A woman brings sexual assault charges against her molest-y gynecologist, leading to his suicide. That man's wife, who has also recently had a miscarriage, loses her shit, and insinuates herself into the other woman's life by being her nanny, as part of a devious and complex plan to ruin her marriage and turn her children against her.
Manipulation, poor taste and implausibility are often the bedrock of a successful thriller, but The Hand That Rocks The Cradle laid it on a little thick for my tastes. I like that it's trying to push some buttons, which director Curtis Hanson has done effectively in other thrillers like The Bedroom Window and Bad Influence, but if you push too many of my buttons too many times, they start to go numb. This is a movie that exploits for tension such elements as a woman breast feeding another woman's baby, the aforementioned gynecologist rape, miscarriage, an innocent mentally challenged handyman accused of child molestation (played by Ernie Hudson, tragically going full-retard), a villain who verbally abuses children, doubts about the husband's fidelity, children in peril, and many more of your favorite hits. At a certain point enough's enough. It's not that I morally object to any of this (I am the guy who likes Orphan, after all), just that the movie doesn't need to pile it on to such a silly degree. It's a strict adherent to Murphy's Law of Thrillers: everything that can go wrong, will go wrong, exactly when the screenplay requires it.

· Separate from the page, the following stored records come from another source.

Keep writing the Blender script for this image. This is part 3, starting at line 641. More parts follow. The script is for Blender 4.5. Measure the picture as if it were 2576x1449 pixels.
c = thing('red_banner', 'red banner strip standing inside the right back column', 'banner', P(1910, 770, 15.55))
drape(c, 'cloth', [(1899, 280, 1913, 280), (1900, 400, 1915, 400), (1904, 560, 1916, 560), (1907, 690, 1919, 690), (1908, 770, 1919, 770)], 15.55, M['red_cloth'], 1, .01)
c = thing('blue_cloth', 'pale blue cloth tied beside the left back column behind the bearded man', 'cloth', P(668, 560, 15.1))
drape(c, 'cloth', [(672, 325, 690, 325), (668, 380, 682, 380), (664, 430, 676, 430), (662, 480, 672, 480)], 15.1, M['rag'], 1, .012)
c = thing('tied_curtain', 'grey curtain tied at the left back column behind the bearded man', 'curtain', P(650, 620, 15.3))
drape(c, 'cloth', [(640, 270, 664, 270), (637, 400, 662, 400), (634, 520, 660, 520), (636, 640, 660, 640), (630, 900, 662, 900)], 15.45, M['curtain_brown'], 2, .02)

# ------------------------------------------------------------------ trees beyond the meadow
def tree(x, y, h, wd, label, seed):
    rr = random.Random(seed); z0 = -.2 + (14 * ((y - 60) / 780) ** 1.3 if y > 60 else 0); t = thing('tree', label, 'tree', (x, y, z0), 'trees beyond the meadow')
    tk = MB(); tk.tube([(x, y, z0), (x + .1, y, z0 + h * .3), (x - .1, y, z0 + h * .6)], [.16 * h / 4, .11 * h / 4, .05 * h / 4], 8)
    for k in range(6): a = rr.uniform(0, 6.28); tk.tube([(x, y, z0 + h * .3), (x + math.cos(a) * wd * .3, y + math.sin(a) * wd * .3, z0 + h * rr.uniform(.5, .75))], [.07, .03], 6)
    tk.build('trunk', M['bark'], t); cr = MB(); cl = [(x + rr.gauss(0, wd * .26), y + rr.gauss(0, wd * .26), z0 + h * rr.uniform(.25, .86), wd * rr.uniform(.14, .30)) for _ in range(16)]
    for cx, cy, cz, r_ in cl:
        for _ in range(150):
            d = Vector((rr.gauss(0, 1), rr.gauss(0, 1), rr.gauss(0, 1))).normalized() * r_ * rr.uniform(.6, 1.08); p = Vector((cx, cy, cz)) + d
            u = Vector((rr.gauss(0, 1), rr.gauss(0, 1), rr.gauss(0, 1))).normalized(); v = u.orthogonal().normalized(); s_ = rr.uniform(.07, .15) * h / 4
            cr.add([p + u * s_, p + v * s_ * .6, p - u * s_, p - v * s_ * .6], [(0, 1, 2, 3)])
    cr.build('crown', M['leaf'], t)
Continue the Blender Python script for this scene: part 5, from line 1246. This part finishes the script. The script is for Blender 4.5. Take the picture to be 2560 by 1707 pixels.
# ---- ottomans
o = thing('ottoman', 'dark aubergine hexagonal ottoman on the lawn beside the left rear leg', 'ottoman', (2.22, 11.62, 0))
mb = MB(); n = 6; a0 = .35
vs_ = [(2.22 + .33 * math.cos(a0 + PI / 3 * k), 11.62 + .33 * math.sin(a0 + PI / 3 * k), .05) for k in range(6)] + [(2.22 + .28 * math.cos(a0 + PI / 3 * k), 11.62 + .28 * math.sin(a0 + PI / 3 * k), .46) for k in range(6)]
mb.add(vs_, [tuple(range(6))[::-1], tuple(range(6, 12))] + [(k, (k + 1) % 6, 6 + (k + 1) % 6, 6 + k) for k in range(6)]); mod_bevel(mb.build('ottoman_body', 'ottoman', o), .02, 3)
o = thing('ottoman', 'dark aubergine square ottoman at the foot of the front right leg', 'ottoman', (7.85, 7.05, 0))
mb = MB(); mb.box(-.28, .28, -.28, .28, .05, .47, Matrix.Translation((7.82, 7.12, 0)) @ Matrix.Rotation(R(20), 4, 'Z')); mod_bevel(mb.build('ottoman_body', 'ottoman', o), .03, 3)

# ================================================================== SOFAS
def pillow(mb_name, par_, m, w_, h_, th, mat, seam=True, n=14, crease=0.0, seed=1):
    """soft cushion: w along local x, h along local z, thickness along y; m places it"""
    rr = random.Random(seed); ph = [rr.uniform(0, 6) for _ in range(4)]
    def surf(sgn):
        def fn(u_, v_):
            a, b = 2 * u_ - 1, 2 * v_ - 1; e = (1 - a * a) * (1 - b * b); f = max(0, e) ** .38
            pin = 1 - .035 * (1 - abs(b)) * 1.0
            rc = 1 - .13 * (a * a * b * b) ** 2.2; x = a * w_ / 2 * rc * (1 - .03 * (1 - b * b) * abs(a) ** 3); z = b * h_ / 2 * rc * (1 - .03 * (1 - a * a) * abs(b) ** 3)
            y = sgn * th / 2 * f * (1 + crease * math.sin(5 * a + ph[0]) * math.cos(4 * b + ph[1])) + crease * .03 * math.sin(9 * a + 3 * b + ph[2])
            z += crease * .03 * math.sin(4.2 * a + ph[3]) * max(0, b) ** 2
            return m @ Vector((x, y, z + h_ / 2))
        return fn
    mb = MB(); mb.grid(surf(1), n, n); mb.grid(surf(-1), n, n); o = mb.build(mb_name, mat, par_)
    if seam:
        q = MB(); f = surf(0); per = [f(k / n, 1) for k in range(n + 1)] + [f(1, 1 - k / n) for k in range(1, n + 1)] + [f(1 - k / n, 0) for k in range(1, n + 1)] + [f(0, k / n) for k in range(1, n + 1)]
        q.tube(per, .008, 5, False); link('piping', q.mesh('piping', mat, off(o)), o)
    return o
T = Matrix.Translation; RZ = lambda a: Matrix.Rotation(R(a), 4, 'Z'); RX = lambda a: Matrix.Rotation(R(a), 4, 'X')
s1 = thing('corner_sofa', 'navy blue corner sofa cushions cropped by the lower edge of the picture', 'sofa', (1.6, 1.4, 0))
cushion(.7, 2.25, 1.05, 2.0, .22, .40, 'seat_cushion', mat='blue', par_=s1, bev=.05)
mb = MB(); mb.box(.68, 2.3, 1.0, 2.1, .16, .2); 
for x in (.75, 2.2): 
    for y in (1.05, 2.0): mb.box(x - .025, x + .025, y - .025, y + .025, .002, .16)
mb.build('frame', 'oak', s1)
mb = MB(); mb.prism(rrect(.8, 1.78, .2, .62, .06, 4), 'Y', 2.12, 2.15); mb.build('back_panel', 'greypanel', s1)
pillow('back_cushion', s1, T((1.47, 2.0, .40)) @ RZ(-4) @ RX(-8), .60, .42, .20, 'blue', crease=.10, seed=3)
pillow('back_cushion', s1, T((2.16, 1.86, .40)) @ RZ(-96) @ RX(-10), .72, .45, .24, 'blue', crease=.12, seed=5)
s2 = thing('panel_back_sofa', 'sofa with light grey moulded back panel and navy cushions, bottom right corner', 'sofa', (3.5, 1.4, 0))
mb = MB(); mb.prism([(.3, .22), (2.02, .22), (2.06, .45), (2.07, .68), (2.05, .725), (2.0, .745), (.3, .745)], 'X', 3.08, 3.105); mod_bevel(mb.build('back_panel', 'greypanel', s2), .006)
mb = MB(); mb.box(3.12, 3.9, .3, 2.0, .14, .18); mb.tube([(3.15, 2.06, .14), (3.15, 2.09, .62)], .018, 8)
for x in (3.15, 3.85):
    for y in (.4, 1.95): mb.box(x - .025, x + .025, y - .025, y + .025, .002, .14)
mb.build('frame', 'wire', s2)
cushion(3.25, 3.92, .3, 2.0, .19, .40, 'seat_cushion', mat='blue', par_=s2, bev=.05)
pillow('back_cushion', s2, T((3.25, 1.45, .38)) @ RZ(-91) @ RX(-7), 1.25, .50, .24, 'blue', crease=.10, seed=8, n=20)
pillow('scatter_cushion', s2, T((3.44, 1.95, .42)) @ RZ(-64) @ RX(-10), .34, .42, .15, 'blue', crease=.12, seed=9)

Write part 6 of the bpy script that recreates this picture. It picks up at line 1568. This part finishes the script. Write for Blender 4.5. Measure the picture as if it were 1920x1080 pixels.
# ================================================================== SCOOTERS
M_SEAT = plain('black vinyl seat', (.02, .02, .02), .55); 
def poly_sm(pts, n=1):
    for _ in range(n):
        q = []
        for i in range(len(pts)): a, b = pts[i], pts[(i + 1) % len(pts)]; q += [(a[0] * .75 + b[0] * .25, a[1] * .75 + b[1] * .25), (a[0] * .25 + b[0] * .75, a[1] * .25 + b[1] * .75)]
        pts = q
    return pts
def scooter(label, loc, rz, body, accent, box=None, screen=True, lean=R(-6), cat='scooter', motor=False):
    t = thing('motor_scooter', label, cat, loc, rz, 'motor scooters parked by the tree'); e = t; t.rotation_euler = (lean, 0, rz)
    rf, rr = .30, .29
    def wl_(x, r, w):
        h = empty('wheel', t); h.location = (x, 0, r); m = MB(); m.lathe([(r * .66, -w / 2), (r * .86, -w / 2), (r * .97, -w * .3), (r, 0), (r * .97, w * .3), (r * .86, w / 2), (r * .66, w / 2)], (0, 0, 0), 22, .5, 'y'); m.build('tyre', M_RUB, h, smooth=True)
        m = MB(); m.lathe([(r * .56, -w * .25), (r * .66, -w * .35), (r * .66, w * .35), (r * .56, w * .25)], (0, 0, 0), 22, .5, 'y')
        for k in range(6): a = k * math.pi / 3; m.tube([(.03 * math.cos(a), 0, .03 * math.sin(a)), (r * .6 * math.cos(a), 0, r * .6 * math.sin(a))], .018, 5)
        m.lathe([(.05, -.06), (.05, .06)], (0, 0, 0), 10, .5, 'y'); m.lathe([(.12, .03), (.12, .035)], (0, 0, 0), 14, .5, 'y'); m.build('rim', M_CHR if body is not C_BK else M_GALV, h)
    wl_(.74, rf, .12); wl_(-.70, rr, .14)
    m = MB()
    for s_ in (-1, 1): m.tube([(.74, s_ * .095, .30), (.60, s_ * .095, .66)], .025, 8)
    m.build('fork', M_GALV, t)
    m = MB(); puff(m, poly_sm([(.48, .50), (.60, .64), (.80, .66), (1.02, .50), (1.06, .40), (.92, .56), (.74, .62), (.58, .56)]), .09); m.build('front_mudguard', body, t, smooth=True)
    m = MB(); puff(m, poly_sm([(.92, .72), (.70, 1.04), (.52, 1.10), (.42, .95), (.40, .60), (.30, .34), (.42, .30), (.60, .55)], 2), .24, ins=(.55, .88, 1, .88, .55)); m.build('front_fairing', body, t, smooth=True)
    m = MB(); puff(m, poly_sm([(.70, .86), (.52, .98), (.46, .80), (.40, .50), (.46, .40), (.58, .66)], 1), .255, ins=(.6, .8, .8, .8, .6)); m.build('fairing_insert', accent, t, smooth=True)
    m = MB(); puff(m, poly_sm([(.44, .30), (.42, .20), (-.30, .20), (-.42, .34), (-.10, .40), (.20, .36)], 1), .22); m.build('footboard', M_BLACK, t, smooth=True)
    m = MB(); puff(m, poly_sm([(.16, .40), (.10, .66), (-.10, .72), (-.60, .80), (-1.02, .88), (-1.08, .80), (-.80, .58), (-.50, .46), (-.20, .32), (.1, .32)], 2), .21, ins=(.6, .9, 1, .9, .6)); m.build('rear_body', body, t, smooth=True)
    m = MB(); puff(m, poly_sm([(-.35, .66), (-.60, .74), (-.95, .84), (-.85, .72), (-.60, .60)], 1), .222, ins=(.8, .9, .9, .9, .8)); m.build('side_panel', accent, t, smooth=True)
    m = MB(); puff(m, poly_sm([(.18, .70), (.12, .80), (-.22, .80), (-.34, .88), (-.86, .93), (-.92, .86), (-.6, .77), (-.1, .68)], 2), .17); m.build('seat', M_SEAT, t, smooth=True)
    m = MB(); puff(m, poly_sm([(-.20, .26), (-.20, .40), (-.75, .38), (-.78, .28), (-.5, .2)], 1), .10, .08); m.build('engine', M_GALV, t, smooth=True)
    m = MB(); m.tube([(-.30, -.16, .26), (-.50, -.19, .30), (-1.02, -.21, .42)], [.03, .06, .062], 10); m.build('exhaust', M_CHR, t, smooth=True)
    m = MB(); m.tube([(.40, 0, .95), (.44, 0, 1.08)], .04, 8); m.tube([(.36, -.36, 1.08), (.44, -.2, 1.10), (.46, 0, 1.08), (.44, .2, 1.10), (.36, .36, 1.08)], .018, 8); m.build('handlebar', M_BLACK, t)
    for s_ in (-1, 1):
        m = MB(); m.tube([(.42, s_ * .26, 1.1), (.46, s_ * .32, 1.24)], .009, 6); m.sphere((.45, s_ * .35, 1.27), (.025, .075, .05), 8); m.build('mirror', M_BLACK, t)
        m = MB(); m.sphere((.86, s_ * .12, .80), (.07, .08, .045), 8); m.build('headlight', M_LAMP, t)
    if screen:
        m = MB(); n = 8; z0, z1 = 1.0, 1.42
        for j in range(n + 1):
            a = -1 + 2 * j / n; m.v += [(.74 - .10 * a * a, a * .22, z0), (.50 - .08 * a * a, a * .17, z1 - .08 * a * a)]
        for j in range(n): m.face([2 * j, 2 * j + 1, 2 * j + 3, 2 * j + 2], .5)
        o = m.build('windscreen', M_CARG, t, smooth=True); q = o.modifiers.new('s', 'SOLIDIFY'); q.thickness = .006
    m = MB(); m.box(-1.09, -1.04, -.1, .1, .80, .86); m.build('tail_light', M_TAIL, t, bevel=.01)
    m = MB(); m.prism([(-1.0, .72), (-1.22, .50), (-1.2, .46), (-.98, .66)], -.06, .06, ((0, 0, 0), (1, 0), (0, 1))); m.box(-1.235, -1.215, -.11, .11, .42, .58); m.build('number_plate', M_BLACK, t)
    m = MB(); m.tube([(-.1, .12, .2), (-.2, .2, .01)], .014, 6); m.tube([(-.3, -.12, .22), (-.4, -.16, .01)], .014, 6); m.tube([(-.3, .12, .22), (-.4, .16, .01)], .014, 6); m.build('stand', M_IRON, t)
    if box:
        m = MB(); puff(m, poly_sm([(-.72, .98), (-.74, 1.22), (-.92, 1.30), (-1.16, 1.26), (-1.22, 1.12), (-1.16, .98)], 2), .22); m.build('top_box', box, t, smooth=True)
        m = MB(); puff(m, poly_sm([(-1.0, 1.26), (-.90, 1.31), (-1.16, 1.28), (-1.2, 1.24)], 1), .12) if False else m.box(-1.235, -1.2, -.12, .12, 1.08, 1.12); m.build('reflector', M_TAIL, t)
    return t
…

On the other hand, never let it be said that Hanson isn't a solid craftsman. In addition to an effective suspense scene or two, I couldn't help but admire the efficiency of the film. There's not an ounce of fat, no unnecessary details. Every innocuous thing that happens, from a character having an inhaler, to a character smoking, to an alarm clock playing classical music... it's all some sort of set up for a plot point or or suspense sequence that will pay off later. In that sense, you could say I enjoyed the movie, my enjoyment only matched by how much I disliked it.
Grade: C
1 comment:
At first I was thinking how much the set-up seemed to have in common with Orphan, in terms of using all those lines of tension that can arise/exist within the dynamics of a family in order to build doubt and suspense. Too bad it didn't pull it off as well.